スーパーモノのフィロソフィに続くスーパーツイン構想!
1985年にSRX400/600をリリースしたように、ヤマハにはスペック追求より感性を嗜むバイクがお家芸的に存在する。
そのSRXが目指したスーパーモノのように、1990年代に入るとスーパーツイン構想がアタマをもたげてきた。
きっかけはパリダカール挑戦で新たな路線となったTDM850の存在だ。
砂漠で蹴るチカラと運動性を追求して得た270°のツイン。
不等間隔爆発のパルシブなトルクの山と、オフローダーでもあるためエンジン下にオイルパンを持たないドライサンプで、オイルタンクをシリンダー背面に持つ重心位置が、あらゆる方向へブレない運動性をもたらしていた。
これはオンロード・スポーツでも、走りの醍醐味を味わえるスーパーツインがつくれるに違いない。
前傾40°のシリンダー傾斜角と、持って生まれた重心位置のメリットを妨げない、車体上部が軽量なトラスフレームで得たスリムさは、4気筒スーパースポーツとは次元の異なる走りの世界がイメージできた。
気筒あたり吸気3バルブと排気2バルブのDOHC5バルブ燃焼室に、ボア×ストロークが89.5mm×67.5mmの並列2気筒8499cc。
最高出力は61.0kW(83.0PS)/7,500rpm、最大トルクが84.3N・m(8.6kgf・m)/6,000rpmと明確な中速域重視の設定。
ホイールベースは1,430mmと中型クラスのコンパクトさで、車重も乾燥で188kgに収まる。
4気筒勢と明確に異なるフォルムを際立たせるハーフカウル仕様で、TRX850は1995年にリリースされた。
ツインスポーツに馴染みのあるマーケットと経験がない国内との違い!
BIG TWIN SUPER SPORT、日本向けカタログや雑誌広告ではこの英文字が目立っていた。
とはいえその表現はカジュアルさを演出、親しみやすさで新しいツインスポーツに馴染んでもらおうとする配慮が見てとれた。
しかしこれがそもそもの誤解を孕んでいたのは否めない。
おまけに深紅の単一カラーリングも、イタリアのドゥカティに追従するイメージが漂い、突き詰めたスーパーツインの評価を薄めてしまったようだ。
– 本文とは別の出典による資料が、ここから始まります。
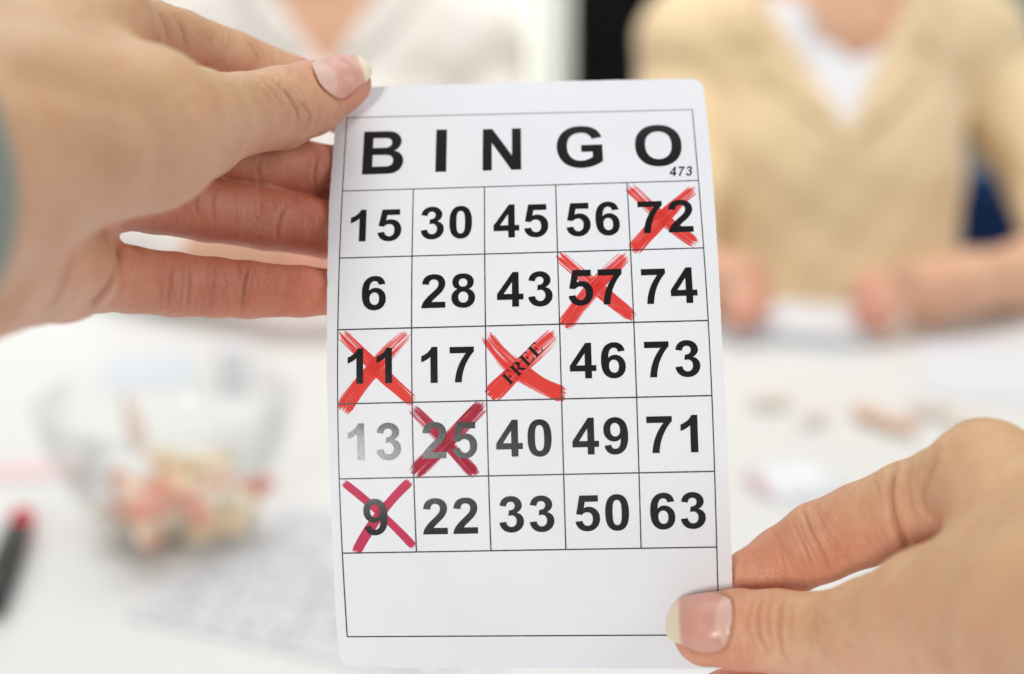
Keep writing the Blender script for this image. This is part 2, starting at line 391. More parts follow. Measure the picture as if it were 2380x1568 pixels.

こうしたカジュアルなカラーリングでデビューしたTRX850だったが、海外でのアピールはかなり次元の異なる表現に包まれていたのだ。
わかりやすくいえば、最初から硬派イメージ。走りの醍醐味を味わうためのスーパーツインを明確に押し出していた。
そこには270°位相クランクが醸し出す、トルクの山が連続して2回の力強いパルスを刻むイメージが強調され、トラクションを駆使した熱い走りのアピールに包まれているのと、カラーリングもよりシックな感性の大人を意識させる感性でまとめられていたのだ。
凛としたシンプルさから漂うツインスポーツのポテンシャル!
確かに国内向けにリリースされていた風貌に対し、ヨーロッパを中心とした海外向けの印象はかなり異なっているのが伝わってくる。
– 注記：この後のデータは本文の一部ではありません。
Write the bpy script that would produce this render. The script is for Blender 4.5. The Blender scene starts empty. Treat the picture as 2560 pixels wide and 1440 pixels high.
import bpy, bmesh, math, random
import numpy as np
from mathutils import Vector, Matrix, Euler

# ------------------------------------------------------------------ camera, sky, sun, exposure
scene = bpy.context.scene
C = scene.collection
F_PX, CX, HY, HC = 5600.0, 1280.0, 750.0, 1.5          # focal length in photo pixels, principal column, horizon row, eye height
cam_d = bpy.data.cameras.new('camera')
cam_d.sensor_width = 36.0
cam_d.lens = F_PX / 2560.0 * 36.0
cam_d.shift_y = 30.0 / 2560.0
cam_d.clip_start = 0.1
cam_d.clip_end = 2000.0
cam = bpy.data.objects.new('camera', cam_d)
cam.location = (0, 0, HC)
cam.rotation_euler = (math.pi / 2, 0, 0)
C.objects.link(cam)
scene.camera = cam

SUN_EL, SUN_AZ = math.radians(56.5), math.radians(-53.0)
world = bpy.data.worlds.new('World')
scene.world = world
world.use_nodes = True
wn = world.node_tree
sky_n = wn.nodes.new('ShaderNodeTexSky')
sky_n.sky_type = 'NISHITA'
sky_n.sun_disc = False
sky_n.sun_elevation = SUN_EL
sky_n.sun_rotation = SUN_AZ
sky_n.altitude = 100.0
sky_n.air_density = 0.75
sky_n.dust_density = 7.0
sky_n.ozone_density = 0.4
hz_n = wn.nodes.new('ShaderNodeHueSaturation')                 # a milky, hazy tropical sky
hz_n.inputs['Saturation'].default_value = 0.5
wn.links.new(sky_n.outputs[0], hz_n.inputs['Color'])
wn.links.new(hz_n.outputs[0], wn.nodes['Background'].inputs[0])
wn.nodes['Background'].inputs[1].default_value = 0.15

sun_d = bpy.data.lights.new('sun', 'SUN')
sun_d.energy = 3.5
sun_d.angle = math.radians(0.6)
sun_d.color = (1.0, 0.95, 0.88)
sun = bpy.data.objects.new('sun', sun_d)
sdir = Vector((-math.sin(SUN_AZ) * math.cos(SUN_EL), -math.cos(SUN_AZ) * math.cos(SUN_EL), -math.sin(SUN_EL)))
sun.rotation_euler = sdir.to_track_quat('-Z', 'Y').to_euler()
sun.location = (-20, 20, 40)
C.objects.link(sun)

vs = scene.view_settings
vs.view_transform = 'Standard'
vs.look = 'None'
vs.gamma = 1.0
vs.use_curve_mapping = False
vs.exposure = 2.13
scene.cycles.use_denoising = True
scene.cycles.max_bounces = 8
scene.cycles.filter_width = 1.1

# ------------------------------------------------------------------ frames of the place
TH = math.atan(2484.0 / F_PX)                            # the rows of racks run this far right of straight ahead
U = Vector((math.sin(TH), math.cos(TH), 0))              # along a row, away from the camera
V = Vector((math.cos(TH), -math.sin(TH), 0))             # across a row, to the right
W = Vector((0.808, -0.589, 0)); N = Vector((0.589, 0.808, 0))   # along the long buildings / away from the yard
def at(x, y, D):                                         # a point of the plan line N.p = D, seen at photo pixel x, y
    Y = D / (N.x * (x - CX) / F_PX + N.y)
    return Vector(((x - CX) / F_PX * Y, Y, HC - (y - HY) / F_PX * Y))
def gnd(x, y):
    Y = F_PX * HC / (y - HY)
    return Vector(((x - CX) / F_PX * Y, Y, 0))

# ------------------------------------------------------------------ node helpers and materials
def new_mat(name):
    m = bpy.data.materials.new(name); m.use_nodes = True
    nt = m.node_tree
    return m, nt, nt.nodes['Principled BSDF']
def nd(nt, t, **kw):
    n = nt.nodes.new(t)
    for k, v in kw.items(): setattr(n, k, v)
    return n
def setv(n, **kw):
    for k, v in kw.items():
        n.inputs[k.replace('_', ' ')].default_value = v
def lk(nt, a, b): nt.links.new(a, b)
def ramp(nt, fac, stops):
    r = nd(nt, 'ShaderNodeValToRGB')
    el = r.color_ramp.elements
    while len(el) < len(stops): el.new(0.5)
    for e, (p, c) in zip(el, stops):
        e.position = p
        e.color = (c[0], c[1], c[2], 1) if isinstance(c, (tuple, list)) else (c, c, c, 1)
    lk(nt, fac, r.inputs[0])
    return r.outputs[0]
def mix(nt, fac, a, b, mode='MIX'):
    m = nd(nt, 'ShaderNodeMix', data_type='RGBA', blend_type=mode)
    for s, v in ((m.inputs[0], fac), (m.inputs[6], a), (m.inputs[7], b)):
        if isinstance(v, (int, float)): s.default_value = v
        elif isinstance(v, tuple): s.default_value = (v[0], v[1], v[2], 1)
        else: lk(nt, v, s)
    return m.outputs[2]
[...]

ビッグツインに慣れたマーケットへ、既に説明が不要なポテンシャルと感性で直球勝負していた。
そもそもサスペンションの仕様など、国内向けと海外向けとは違わない走りを意識させる設定。
それがボディカラーとトラスフレームとのカラーリング・コンビネーションで、カジュアルさが前面に出ると、ストイックな走りを堪能するスーパーツインという世界が想像しにくい。
追いかけて輸出仕様と同じカラーリングも用意されたが、初期にリリースされたイメージの浸透が強く、硬派なライダーには馴染まない価値観が定着していた。
こうした初のスーパーツインというイメージを伝える難しさで、人気車種にはならなかったTRX850だったが、ベースとなったTDM85は1996年にルックスもモデルチェンジ、2001年にはグラフィックを含めフォルム全体で変貌を遂げるなど、世界的に10年を跨ぐロングラン・モデルとして進化していたのだ。
TRX900……そのデザインの新たな方向性と共に乗ってみたい願望は少なからずあった筈だが、それは夢と化したままスーパーツインは潰えてしまった。